Vodafone India and Idea Cellular merger (India)

The Vodafone Group has confirmed that it is in talks with Idea Cellular for a potential merger of its Indian division. The duo is considering an all-share merger, which may see Idea issuing new shares to Voda­fone, and Vodafone India being deconsolidated from the UK-based group. Idea and Vodafone have appointed Deloitte and EY respectively to carry out due diligence for the proposed merger.

RIL planning to raise $2.25 billion to expand RJIL’s services

Reliance Industries Limited (RIL) is planning to raise $2.25 billion in a bid to replace its existing high-cost borrowings and ex­pand the services of its telecom unit, Reli­ance Jio Infocomm Limited (RJIL). RIL is planning to raise the money through external commercial borrowings. It is reportedly in talks with at least 10-12 investment bankers and is planning to soon start marketing roadshows in North Ame­rica, Europe, the Middle East and Asia.

Micromax to launch a new fund for investments in start-ups

Micromax is setting up a new independent fund, Orbis Capital, for investing in global consumer internet companies that have relevance to the Indian market. The fund will raise up to $100 million (Rs 6.8 billion), and will look to invest in 10-12 start-ups with a ticket size of $3 million-$5 million each. Orbis Capital will raise money from private equity firms and pension funds, among other investors in India and overseas. Further, Micromax is planning to exit from two of the 10 companies in its investment portfolio by March 2017.

Tikona gets $171 million funding from a US-based government agency

Tikona Digital Networks, which is owned by a group of investors including Gold­man Sachs, Oak Investment, The Inter­national Finance Corporation (IFC) and Everstone Capital, has recently received  funding of $171 million from the Overseas Private Investment Corporation, a US-based government development finance agency. The funding, which is a commercial loan, would provide Tikona with the liquidity necessary for its revival. The company plans to use the funds to launch a 4G-based home internet network in 60 cities over the next 18 months.

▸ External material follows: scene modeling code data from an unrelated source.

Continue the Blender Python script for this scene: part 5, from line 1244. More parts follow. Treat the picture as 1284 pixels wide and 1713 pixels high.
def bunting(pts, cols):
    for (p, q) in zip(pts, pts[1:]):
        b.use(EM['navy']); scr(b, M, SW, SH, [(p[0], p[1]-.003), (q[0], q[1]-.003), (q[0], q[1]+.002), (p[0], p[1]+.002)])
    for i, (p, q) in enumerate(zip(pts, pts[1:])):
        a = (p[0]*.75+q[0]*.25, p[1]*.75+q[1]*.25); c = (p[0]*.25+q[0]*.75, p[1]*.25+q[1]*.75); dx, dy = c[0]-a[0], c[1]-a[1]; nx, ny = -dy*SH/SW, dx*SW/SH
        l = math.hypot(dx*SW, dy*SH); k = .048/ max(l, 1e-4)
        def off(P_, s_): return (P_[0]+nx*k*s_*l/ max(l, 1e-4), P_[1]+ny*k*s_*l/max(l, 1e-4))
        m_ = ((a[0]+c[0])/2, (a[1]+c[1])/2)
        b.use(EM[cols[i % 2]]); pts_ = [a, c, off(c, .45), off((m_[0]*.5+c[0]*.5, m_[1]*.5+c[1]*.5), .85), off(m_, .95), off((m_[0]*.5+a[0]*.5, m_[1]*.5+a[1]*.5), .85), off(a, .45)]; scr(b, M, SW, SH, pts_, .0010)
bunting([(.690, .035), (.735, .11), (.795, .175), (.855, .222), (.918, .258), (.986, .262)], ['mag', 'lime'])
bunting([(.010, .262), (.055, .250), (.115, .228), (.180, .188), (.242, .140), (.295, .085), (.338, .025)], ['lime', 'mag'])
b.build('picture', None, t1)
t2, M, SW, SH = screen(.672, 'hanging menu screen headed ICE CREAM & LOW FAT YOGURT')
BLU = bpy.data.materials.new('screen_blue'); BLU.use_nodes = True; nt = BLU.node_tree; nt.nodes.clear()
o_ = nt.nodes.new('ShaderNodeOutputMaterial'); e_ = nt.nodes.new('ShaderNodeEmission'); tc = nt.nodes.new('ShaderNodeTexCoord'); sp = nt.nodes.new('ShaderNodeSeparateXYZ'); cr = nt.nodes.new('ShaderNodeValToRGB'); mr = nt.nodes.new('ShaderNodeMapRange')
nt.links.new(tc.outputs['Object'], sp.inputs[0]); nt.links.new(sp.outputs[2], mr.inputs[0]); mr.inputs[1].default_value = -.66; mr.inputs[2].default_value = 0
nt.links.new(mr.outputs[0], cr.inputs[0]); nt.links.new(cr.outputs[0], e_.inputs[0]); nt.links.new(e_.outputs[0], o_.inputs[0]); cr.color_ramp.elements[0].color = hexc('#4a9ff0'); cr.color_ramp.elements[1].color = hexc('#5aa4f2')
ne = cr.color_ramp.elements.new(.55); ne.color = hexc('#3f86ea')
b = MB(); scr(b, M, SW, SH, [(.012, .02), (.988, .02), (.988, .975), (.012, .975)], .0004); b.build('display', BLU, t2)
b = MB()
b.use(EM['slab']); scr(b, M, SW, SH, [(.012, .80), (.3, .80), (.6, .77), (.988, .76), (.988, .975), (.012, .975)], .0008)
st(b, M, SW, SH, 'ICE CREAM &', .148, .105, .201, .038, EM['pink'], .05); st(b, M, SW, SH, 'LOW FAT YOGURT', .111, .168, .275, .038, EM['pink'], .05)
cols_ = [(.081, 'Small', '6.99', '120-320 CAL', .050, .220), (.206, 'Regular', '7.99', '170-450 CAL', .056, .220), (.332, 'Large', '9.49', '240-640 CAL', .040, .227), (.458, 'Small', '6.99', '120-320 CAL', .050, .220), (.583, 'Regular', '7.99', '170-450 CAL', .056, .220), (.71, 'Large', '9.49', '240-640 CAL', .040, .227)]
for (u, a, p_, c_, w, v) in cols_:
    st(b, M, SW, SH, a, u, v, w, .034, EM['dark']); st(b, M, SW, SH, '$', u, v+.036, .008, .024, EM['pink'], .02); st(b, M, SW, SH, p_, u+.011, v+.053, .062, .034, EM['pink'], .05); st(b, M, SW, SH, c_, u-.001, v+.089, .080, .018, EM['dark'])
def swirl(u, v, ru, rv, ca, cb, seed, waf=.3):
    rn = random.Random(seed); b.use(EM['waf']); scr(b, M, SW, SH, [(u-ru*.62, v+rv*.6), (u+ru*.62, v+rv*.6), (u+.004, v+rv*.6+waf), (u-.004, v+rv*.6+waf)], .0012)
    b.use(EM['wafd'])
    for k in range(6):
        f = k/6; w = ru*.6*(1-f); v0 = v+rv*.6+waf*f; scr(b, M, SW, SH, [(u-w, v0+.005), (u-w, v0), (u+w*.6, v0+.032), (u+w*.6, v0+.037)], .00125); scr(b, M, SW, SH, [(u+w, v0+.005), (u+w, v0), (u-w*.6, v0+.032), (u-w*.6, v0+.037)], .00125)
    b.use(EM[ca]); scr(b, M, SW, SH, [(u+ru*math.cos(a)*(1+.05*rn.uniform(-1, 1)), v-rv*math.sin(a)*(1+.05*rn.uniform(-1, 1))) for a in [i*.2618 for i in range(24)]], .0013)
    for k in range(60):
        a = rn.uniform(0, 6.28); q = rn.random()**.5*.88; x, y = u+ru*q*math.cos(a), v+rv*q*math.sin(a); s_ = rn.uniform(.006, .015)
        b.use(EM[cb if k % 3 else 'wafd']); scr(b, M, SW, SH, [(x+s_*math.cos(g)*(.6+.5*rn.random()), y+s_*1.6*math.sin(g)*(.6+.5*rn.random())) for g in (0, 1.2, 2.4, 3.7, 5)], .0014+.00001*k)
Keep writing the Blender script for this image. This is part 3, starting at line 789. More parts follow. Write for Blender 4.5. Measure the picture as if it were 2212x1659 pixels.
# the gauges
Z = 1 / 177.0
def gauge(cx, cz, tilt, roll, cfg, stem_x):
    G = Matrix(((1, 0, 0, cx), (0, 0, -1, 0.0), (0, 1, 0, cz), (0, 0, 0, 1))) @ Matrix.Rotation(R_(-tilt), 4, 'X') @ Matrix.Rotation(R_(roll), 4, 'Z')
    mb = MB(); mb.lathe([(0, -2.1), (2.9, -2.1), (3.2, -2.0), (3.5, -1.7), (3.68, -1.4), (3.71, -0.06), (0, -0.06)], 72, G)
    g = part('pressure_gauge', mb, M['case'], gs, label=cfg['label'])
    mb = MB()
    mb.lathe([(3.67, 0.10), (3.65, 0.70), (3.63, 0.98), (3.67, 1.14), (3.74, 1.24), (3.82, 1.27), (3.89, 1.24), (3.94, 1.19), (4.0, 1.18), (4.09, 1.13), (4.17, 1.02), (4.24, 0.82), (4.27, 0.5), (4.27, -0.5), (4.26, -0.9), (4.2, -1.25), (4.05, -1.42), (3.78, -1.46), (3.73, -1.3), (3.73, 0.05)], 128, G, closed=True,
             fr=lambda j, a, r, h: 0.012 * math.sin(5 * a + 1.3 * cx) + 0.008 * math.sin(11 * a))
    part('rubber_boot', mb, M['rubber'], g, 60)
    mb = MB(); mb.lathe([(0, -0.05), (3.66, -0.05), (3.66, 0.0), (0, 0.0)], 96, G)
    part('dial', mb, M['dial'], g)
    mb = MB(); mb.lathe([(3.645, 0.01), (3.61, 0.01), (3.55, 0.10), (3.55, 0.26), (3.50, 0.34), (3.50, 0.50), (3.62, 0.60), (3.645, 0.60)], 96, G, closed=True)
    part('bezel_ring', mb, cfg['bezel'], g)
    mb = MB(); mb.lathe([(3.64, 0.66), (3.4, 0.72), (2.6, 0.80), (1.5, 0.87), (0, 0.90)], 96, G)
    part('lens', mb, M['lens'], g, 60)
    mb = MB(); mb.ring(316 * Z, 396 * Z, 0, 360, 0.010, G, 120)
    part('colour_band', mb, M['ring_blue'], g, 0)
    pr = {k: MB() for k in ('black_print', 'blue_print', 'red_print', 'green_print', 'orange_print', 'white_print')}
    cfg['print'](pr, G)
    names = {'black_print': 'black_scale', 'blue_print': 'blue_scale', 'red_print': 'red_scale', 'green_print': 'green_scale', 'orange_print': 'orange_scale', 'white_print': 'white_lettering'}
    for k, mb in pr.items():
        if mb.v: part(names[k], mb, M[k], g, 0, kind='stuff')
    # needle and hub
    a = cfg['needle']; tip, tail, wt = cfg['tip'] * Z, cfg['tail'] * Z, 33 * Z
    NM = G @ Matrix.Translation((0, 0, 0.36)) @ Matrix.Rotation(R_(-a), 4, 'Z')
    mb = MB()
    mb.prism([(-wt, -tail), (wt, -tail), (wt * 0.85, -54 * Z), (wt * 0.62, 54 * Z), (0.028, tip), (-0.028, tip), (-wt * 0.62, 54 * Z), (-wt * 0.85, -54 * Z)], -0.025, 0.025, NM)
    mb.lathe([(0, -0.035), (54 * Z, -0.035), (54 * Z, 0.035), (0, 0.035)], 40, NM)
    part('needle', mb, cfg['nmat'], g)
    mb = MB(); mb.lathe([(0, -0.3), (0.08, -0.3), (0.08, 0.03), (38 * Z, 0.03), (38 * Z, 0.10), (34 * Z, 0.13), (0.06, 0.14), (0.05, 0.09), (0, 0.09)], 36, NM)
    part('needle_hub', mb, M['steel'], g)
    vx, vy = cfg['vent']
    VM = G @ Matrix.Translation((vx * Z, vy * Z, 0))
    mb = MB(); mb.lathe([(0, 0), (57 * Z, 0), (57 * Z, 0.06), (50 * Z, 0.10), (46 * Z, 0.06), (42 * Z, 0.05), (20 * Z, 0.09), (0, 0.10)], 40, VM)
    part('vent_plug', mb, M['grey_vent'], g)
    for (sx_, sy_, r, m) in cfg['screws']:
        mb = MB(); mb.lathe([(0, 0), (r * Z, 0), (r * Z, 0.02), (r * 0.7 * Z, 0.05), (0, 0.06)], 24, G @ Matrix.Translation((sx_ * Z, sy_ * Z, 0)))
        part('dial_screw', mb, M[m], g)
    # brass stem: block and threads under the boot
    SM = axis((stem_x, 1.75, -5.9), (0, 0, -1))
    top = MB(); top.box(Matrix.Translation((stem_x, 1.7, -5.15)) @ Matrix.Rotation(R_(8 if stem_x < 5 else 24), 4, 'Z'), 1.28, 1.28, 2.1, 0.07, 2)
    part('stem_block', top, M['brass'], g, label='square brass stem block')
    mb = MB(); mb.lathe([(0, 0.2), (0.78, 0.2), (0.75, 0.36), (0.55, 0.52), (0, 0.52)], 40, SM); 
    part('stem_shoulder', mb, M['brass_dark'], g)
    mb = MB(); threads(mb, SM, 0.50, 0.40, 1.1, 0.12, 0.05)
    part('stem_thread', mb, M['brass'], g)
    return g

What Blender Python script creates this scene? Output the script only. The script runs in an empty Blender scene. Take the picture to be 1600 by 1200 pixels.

Keysight acquires Ixia in an all-cash transaction (USA)

Keysight Technologies has signed a definitive agreement with Ixia to acquire the latter in an all-cash transaction. The deal, which is expected to be completed by October 2017, is valued at around $1.6 billion. As per the agreement, Ixia shareholders will receive $19.65 per share in cash. The combined entity is expected to accelerate Keysight’s growth by creating a powerful innovation engine. Moreover, it will enhance Keysight’s scale and deepen its market penetration.

Summit receives green signal for IPO (Bangladesh)

Bangladesh-based Summit Comm­unications has received the go-ahead from the telecom regulator for its initial public offering (IPO). Summit Communications provides nationwide telecom transmission network service. The company will now apply to the Bangladesh Securities and Exchange Commission to complete the necessary formalities to launch the IPO.

Liquid Telecom completes acquisition of Tanzanian ISP (Tanzania)

Pan-African telecom group Liquid Tele­com has completed the acquisition of internet service provider (ISP) Startel Tanzania, which offers services under the brand name Raha. The deal will help in strengthening Raha’s position in the Tanzanian market as it can now make more investments in both its network and services. This includes the roll-out of fibre across the country, the development of the firm’s data centre and an incr­ease in the number of free Wi-Fi hotspots.

Mobily seeks loan to re-profile its debt (Saudi Arabia)

Saudi Arabia-based te­le­com operator Etihad Etisalat (Mobily) has signed a $2.1 billion Sharia-compliant cost-plus-profit facility agreement with six banks – the National Commercial Bank, Banque Saudi Fransi, the Samba Financial Group, Saudi British Bank, Rayed Bank and Al-Rajhi Bank. This is an unsecured seven-year loan with a two-year grace period. Mobily will use the funds to re-profile its existing debt.

Mobilink and Warid merger under way (Pakistan)

Mobilink and Warid have received permission from the Isla­mabad High Court to merge the two businesses into a single brand. As per news reports, the merged entity will use the “Jazz” brand previously used by Mobilink for its prepaid offerings. Post the merger, Warid customers will be transferred to Jazz. VimpelCom and the Abu Dhabi Group, the respective parents of Mobilink and Warid, had agreed to combine their businesses in November 2015. Following this, in July 2016, a share swap took place, wherein Mo­bi­link acquired 100 per cent shares in Wa­rid and the Abu Dhabi Group shareholders acquired a 15 per cent stake in Mobilink.